Get on the road and find out what your colleagues are doing well. Commit yourself to learning from others. Invest in your own training, but learn from the best. Not the so-called “experts,” who write books and give talks but aren’t in the trenches everyday. Seek out the best active advisors that you admire and respect, and learn from them. This requires humility and a teachable spirit, but it is the only way to get to the top. You have everything to gain and nothing to lose.
There are many people who have learned from experience, and rather than relive those experiences ourselves, we should build on them. By taking proven methods, we can bypass the trial and error period for that method, and tweak it to our specific needs.

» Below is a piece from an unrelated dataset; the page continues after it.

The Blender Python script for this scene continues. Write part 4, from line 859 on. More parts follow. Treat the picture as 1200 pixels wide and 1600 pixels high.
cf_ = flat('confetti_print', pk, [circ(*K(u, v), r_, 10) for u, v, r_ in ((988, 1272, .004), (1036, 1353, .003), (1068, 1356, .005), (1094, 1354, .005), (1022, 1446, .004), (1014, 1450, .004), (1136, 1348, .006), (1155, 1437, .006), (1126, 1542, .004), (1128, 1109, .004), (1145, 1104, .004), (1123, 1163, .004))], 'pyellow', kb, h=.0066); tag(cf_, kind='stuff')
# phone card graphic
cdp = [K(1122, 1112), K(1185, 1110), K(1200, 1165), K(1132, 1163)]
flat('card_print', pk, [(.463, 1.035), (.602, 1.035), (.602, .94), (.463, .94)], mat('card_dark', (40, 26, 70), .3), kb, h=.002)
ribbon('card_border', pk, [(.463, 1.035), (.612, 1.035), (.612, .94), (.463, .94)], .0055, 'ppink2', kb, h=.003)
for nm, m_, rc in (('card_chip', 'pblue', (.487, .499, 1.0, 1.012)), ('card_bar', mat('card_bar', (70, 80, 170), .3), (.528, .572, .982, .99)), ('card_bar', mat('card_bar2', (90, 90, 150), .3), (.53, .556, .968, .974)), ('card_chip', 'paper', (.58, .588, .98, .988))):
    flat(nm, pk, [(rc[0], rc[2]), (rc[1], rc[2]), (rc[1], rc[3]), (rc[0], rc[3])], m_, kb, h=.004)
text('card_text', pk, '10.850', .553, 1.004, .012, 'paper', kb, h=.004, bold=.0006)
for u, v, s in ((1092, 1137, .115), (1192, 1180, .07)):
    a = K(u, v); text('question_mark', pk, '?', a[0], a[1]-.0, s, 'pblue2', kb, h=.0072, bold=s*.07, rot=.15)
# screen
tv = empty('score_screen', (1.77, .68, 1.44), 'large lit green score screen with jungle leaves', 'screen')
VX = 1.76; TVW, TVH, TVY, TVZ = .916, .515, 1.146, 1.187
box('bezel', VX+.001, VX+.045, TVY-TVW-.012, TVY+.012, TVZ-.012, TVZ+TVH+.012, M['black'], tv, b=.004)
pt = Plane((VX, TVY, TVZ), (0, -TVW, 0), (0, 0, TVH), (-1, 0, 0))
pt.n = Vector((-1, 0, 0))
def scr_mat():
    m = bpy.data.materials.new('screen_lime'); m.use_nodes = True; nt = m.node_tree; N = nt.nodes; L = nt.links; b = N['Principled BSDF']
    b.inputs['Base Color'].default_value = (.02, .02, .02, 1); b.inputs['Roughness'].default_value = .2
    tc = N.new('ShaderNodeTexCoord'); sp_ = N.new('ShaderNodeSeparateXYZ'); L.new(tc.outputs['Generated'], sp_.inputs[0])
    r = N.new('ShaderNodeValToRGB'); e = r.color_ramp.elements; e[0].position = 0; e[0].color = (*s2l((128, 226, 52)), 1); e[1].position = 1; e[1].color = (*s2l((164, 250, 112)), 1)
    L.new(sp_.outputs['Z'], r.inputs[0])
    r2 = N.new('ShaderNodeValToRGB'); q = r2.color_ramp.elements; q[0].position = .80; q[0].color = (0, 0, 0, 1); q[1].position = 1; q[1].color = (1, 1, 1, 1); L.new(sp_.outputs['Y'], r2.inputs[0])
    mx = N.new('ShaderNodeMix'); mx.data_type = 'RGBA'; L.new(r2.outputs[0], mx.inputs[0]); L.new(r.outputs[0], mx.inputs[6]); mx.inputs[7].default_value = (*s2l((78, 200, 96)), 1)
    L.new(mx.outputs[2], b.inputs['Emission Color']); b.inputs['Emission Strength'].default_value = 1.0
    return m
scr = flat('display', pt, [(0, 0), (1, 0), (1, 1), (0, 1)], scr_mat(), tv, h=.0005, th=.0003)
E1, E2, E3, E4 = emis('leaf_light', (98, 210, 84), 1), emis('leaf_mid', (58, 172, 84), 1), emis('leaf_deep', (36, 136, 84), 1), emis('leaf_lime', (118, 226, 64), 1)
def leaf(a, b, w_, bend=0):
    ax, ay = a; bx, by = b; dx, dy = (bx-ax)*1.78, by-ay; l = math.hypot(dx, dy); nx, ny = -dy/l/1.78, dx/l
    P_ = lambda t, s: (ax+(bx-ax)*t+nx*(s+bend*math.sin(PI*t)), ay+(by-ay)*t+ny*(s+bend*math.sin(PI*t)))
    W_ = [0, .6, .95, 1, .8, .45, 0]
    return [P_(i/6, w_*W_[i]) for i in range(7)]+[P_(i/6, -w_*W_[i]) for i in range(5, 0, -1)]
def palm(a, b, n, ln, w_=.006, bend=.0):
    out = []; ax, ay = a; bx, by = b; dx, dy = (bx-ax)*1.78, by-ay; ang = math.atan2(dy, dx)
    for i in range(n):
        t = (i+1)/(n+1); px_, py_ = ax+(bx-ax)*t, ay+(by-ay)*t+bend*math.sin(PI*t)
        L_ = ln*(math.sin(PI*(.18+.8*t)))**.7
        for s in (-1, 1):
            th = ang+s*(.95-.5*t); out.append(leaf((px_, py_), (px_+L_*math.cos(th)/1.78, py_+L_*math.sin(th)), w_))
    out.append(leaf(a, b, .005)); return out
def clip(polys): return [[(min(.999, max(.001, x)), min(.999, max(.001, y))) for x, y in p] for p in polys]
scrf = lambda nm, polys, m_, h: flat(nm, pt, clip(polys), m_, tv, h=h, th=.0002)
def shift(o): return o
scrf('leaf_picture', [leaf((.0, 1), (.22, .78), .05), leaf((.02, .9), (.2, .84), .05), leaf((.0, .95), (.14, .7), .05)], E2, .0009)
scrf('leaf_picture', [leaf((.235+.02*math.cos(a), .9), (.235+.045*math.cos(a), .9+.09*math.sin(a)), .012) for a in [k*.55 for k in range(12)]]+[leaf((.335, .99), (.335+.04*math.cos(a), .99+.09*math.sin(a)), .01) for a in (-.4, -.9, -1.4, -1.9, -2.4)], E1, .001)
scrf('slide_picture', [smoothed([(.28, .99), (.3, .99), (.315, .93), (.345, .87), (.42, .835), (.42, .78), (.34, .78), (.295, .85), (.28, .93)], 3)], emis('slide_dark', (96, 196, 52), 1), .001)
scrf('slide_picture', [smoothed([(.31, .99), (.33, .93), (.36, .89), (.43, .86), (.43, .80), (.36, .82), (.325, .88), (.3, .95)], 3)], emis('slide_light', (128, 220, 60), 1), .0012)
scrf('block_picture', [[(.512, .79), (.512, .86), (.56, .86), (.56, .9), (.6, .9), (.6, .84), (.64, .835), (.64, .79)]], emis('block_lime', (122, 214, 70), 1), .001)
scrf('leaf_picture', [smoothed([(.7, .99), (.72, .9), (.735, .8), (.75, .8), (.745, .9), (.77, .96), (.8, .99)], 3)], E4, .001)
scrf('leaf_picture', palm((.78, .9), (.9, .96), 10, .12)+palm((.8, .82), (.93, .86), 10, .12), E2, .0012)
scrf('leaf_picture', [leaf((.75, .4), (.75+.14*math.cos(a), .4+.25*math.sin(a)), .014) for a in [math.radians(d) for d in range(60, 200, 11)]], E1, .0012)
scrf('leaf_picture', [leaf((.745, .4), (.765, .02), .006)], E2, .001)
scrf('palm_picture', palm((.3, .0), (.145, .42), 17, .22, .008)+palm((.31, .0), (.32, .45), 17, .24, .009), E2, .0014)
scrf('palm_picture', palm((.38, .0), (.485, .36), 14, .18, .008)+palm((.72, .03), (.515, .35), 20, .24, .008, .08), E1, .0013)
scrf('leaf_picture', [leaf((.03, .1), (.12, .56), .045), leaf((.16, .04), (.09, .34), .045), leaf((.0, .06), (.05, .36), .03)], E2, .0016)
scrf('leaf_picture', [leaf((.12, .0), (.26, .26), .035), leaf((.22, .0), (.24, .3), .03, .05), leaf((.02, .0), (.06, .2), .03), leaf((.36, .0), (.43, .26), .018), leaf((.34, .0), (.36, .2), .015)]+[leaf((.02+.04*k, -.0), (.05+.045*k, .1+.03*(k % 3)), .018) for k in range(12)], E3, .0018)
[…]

This puts us in a much better position to succeed. There is always something to learn and always someone to learn it from. We must always be ready and willing to learn it.
As the saying goes, “nothing is new under the sun”. So many people try to re-create the wheel when the existing wheel is just fine. Stop wasting your time and latch on to successful people. They are your ticket to success.
There are still many community-based contemporary cultures around the globe that subscribe to a system of apprenticeship. For instance, in Turkey, most professionals fall under one of three levels of apprenticeship: the “çırak” (the young Padawan, if you will), the “kalfa” (the Jedi), and the “usta” (the Jedi Master).
It seems to me that the concept of apprenticeship in America has largely given way to the glamorized ideal of the “self-made man.” I’m not here to argue against the concept of rugged individualism, but — through the Turkish culture — I have witnessed first-hand the value of establishing a a structured competency in a basic set of skills. There is definitely something to be said for discipleship and soaking in the wisdom of one’s elders.
I would much rather do business with someone who is always looking for ways to improve not only for their profit but also for my benefit. Gleaning from others is not only wise but, demonstrates humility and a willingness to go the extra mile to be a cut above the rest.